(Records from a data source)
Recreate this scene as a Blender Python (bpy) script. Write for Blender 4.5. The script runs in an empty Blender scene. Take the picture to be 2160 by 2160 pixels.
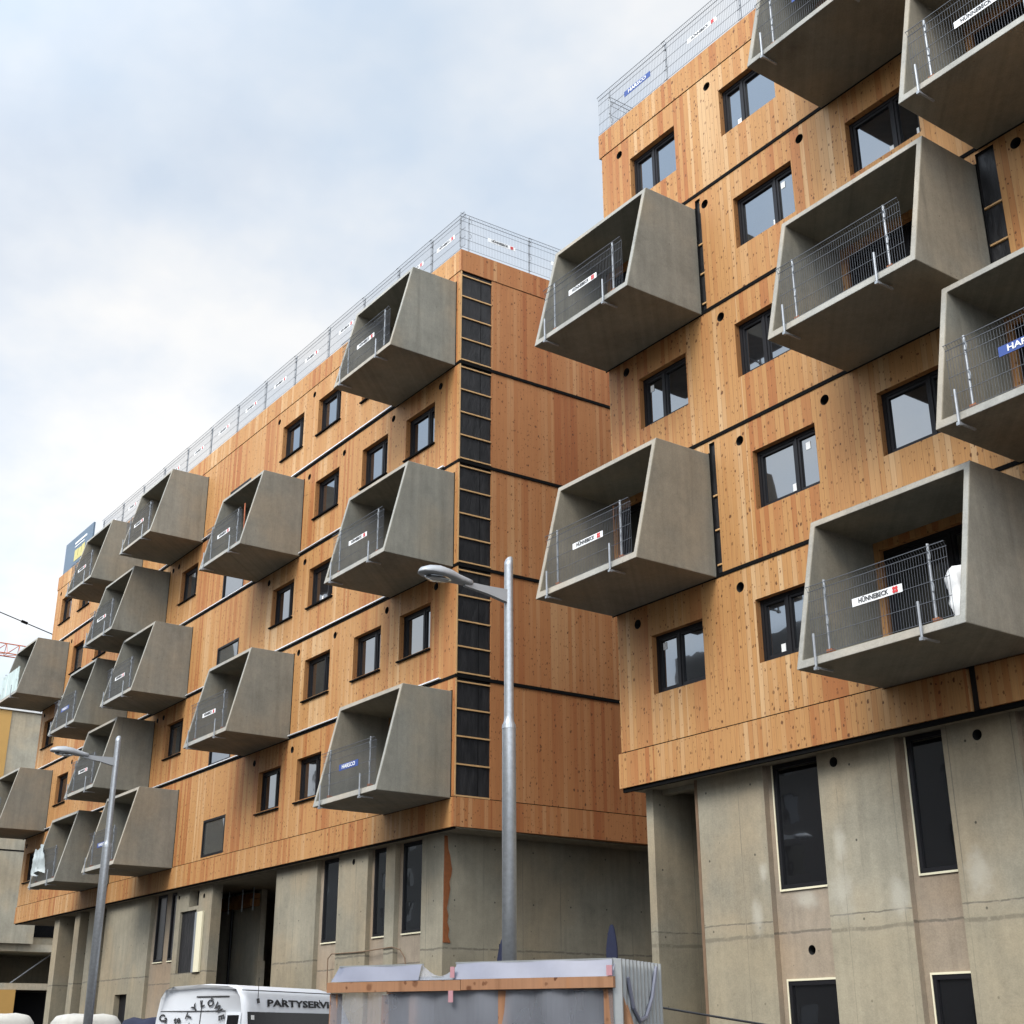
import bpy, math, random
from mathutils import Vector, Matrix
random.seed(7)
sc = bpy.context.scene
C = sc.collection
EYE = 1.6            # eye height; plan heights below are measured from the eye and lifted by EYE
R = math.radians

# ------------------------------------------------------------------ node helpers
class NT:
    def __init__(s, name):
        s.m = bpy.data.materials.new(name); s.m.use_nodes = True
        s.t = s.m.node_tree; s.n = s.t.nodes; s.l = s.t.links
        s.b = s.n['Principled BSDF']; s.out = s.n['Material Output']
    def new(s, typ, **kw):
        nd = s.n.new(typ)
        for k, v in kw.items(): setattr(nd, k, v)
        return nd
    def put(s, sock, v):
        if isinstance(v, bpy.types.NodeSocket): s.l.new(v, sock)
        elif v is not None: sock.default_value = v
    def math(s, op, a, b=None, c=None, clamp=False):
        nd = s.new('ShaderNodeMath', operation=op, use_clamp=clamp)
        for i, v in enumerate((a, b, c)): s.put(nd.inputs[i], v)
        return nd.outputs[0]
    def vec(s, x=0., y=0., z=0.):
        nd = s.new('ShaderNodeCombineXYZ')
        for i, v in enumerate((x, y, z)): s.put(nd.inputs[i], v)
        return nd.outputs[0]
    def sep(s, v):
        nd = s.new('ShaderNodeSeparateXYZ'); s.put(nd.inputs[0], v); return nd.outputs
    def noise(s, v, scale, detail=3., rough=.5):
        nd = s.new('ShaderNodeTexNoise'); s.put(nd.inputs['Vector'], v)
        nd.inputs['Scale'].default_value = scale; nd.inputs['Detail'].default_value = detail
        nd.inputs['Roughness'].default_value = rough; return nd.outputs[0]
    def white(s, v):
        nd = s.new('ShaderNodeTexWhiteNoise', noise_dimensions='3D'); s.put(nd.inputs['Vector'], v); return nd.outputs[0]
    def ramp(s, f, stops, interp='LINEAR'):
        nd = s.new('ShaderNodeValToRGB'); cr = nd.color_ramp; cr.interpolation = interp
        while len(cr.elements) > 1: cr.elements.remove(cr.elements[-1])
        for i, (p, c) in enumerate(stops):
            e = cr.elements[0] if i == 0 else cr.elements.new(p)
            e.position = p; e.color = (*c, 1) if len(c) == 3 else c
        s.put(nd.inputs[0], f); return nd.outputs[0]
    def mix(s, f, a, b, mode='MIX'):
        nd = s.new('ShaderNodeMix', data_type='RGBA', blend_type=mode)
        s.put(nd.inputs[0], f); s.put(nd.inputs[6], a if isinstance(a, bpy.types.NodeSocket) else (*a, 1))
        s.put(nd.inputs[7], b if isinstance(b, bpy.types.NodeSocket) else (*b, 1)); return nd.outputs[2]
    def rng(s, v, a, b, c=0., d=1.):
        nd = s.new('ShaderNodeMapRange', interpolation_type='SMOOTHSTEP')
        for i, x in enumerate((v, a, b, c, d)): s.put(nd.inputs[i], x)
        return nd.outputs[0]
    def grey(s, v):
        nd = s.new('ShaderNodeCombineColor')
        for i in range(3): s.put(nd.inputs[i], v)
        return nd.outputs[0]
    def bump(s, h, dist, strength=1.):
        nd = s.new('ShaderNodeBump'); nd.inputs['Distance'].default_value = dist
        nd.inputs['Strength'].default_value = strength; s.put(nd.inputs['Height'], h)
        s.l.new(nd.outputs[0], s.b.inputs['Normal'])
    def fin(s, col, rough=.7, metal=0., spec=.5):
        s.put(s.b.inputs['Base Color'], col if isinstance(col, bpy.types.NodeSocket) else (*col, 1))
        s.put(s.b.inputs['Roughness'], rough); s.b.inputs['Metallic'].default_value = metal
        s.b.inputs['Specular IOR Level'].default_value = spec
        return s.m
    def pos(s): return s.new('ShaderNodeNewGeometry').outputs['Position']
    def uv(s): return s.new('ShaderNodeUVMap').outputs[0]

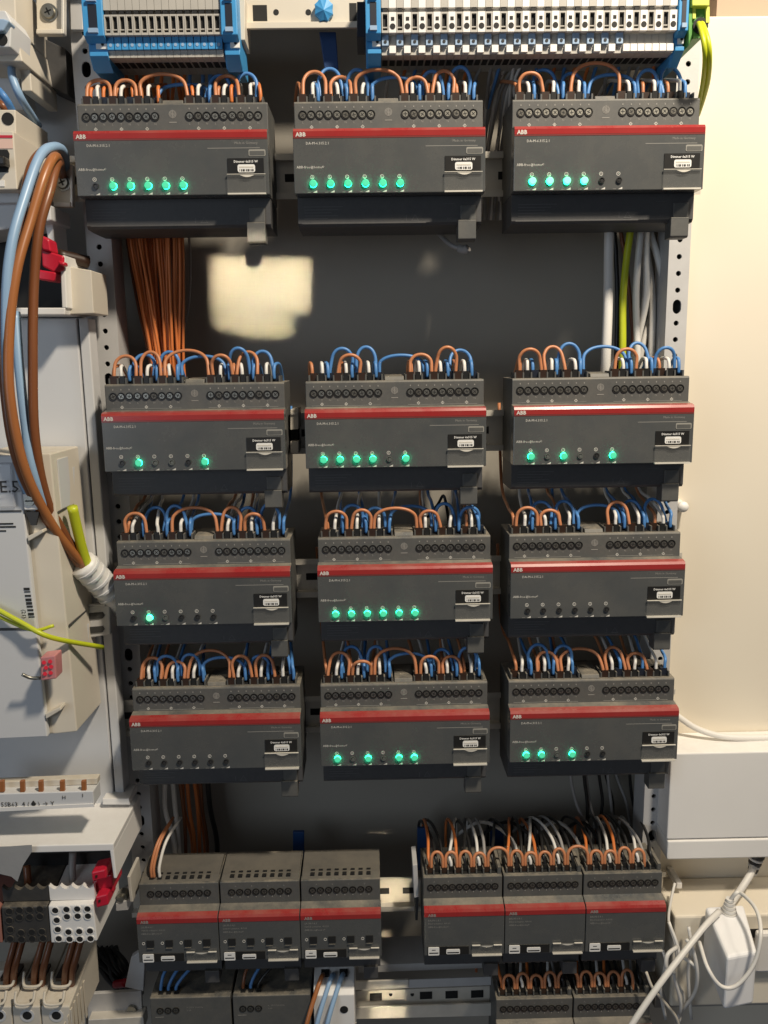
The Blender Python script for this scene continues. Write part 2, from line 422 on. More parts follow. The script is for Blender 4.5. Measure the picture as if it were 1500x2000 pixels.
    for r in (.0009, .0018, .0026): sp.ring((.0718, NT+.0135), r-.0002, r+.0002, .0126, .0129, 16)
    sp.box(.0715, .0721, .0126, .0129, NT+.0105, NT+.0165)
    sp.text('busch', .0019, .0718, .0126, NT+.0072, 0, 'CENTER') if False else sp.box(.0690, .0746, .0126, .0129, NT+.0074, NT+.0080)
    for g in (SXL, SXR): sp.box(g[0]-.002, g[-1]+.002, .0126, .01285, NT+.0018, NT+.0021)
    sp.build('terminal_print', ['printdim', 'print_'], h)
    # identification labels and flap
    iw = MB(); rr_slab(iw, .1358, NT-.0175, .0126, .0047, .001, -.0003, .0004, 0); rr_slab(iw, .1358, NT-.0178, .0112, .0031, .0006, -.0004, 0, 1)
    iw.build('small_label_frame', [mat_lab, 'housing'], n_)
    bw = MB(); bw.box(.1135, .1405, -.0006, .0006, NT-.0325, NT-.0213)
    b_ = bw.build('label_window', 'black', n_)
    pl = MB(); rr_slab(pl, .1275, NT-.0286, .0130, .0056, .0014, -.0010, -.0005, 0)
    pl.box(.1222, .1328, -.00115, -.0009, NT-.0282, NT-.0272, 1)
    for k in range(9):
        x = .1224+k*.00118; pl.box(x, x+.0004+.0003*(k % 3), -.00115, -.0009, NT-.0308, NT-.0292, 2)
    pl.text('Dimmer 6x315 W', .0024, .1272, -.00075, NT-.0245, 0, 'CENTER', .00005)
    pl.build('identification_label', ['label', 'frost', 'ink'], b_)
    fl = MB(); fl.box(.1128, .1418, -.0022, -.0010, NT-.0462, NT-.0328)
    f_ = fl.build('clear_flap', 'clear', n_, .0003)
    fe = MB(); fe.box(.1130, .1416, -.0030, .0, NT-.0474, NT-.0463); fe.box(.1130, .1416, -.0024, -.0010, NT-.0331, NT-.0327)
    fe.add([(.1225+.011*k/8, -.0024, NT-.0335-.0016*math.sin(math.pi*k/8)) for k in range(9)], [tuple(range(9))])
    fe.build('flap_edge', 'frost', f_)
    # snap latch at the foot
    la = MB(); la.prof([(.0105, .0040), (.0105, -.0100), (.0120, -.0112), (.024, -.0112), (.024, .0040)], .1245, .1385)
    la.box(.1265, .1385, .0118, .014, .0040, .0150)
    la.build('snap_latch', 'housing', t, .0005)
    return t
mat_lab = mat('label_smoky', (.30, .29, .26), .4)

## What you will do
Copy all the records above exactly, but leave out the pictures.

## Full response
Recreate this scene as a Blender Python (bpy) script. Write for Blender 4.5. The script runs in an empty Blender scene. Take the picture to be 2160 by 2160 pixels.
import bpy, math, random
from mathutils import Vector, Matrix
random.seed(7)
sc = bpy.context.scene
C = sc.collection
EYE = 1.6            # eye height; plan heights below are measured from the eye and lifted by EYE
R = math.radians

# ------------------------------------------------------------------ node helpers
class NT:
    def __init__(s, name):
        s.m = bpy.data.materials.new(name); s.m.use_nodes = True
        s.t = s.m.node_tree; s.n = s.t.nodes; s.l = s.t.links
        s.b = s.n['Principled BSDF']; s.out = s.n['Material Output']
    def new(s, typ, **kw):
        nd = s.n.new(typ)
        for k, v in kw.items(): setattr(nd, k, v)
        return nd
    def put(s, sock, v):
        if isinstance(v, bpy.types.NodeSocket): s.l.new(v, sock)
        elif v is not None: sock.default_value = v
    def math(s, op, a, b=None, c=None, clamp=False):
        nd = s.new('ShaderNodeMath', operation=op, use_clamp=clamp)
        for i, v in enumerate((a, b, c)): s.put(nd.inputs[i], v)
        return nd.outputs[0]
    def vec(s, x=0., y=0., z=0.):
        nd = s.new('ShaderNodeCombineXYZ')
        for i, v in enumerate((x, y, z)): s.put(nd.inputs[i], v)
        return nd.outputs[0]
    def sep(s, v):
        nd = s.new('ShaderNodeSeparateXYZ'); s.put(nd.inputs[0], v); return nd.outputs
    def noise(s, v, scale, detail=3., rough=.5):
        nd = s.new('ShaderNodeTexNoise'); s.put(nd.inputs['Vector'], v)
        nd.inputs['Scale'].default_value = scale; nd.inputs['Detail'].default_value = detail
        nd.inputs['Roughness'].default_value = rough; return nd.outputs[0]
    def white(s, v):
        nd = s.new('ShaderNodeTexWhiteNoise', noise_dimensions='3D'); s.put(nd.inputs['Vector'], v); return nd.outputs[0]
    def ramp(s, f, stops, interp='LINEAR'):
        nd = s.new('ShaderNodeValToRGB'); cr = nd.color_ramp; cr.interpolation = interp
        while len(cr.elements) > 1: cr.elements.remove(cr.elements[-1])
        for i, (p, c) in enumerate(stops):
            e = cr.elements[0] if i == 0 else cr.elements.new(p)
            e.position = p; e.color = (*c, 1) if len(c) == 3 else c
        s.put(nd.inputs[0], f); return nd.outputs[0]
    def mix(s, f, a, b, mode='MIX'):
        nd = s.new('ShaderNodeMix', data_type='RGBA', blend_type=mode)
        s.put(nd.inputs[0], f); s.put(nd.inputs[6], a if isinstance(a, bpy.types.NodeSocket) else (*a, 1))
        s.put(nd.inputs[7], b if isinstance(b, bpy.types.NodeSocket) else (*b, 1)); return nd.outputs[2]
    def rng(s, v, a, b, c=0., d=1.):
        nd = s.new('ShaderNodeMapRange', interpolation_type='SMOOTHSTEP')
        for i, x in enumerate((v, a, b, c, d)): s.put(nd.inputs[i], x)
        return nd.outputs[0]
    def grey(s, v):
        nd = s.new('ShaderNodeCombineColor')
        for i in range(3): s.put(nd.inputs[i], v)
        return nd.outputs[0]
    def bump(s, h, dist, strength=1.):
        nd = s.new('ShaderNodeBump'); nd.inputs['Distance'].default_value = dist
        nd.inputs['Strength'].default_value = strength; s.put(nd.inputs['Height'], h)
        s.l.new(nd.outputs[0], s.b.inputs['Normal'])
    def fin(s, col, rough=.7, metal=0., spec=.5):
        s.put(s.b.inputs['Base Color'], col if isinstance(col, bpy.types.NodeSocket) else (*col, 1))
        s.put(s.b.inputs['Roughness'], rough); s.b.inputs['Metallic'].default_value = metal
        s.b.inputs['Specular IOR Level'].default_value = spec
        return s.m
    def pos(s): return s.new('ShaderNodeNewGeometry').outputs['Position']
    def uv(s): return s.new('ShaderNodeUVMap').outputs[0]

The Blender Python script for this scene continues. Write part 2, from line 422 on. More parts follow. The script is for Blender 4.5. Measure the picture as if it were 1500x2000 pixels.
    for r in (.0009, .0018, .0026): sp.ring((.0718, NT+.0135), r-.0002, r+.0002, .0126, .0129, 16)
    sp.box(.0715, .0721, .0126, .0129, NT+.0105, NT+.0165)
    sp.text('busch', .0019, .0718, .0126, NT+.0072, 0, 'CENTER') if False else sp.box(.0690, .0746, .0126, .0129, NT+.0074, NT+.0080)
    for g in (SXL, SXR): sp.box(g[0]-.002, g[-1]+.002, .0126, .01285, NT+.0018, NT+.0021)
    sp.build('terminal_print', ['printdim', 'print_'], h)
    # identification labels and flap
    iw = MB(); rr_slab(iw, .1358, NT-.0175, .0126, .0047, .001, -.0003, .0004, 0); rr_slab(iw, .1358, NT-.0178, .0112, .0031, .0006, -.0004, 0, 1)
    iw.build('small_label_frame', [mat_lab, 'housing'], n_)
    bw = MB(); bw.box(.1135, .1405, -.0006, .0006, NT-.0325, NT-.0213)
    b_ = bw.build('label_window', 'black', n_)
    pl = MB(); rr_slab(pl, .1275, NT-.0286, .0130, .0056, .0014, -.0010, -.0005, 0)
    pl.box(.1222, .1328, -.00115, -.0009, NT-.0282, NT-.0272, 1)
    for k in range(9):
        x = .1224+k*.00118; pl.box(x, x+.0004+.0003*(k % 3), -.00115, -.0009, NT-.0308, NT-.0292, 2)
    pl.text('Dimmer 6x315 W', .0024, .1272, -.00075, NT-.0245, 0, 'CENTER', .00005)
    pl.build('identification_label', ['label', 'frost', 'ink'], b_)
    fl = MB(); fl.box(.1128, .1418, -.0022, -.0010, NT-.0462, NT-.0328)
    f_ = fl.build('clear_flap', 'clear', n_, .0003)
    fe = MB(); fe.box(.1130, .1416, -.0030, .0, NT-.0474, NT-.0463); fe.box(.1130, .1416, -.0024, -.0010, NT-.0331, NT-.0327)
    fe.add([(.1225+.011*k/8, -.0024, NT-.0335-.0016*math.sin(math.pi*k/8)) for k in range(9)], [tuple(range(9))])
    fe.build('flap_edge', 'frost', f_)
    # snap latch at the foot
    la = MB(); la.prof([(.0105, .0040), (.0105, -.0100), (.0120, -.0112), (.024, -.0112), (.024, .0040)], .1245, .1385)
    la.box(.1265, .1385, .0118, .014, .0040, .0150)
    la.build('snap_latch', 'housing', t, .0005)
    return t
mat_lab = mat('label_smoky', (.30, .29, .26), .4)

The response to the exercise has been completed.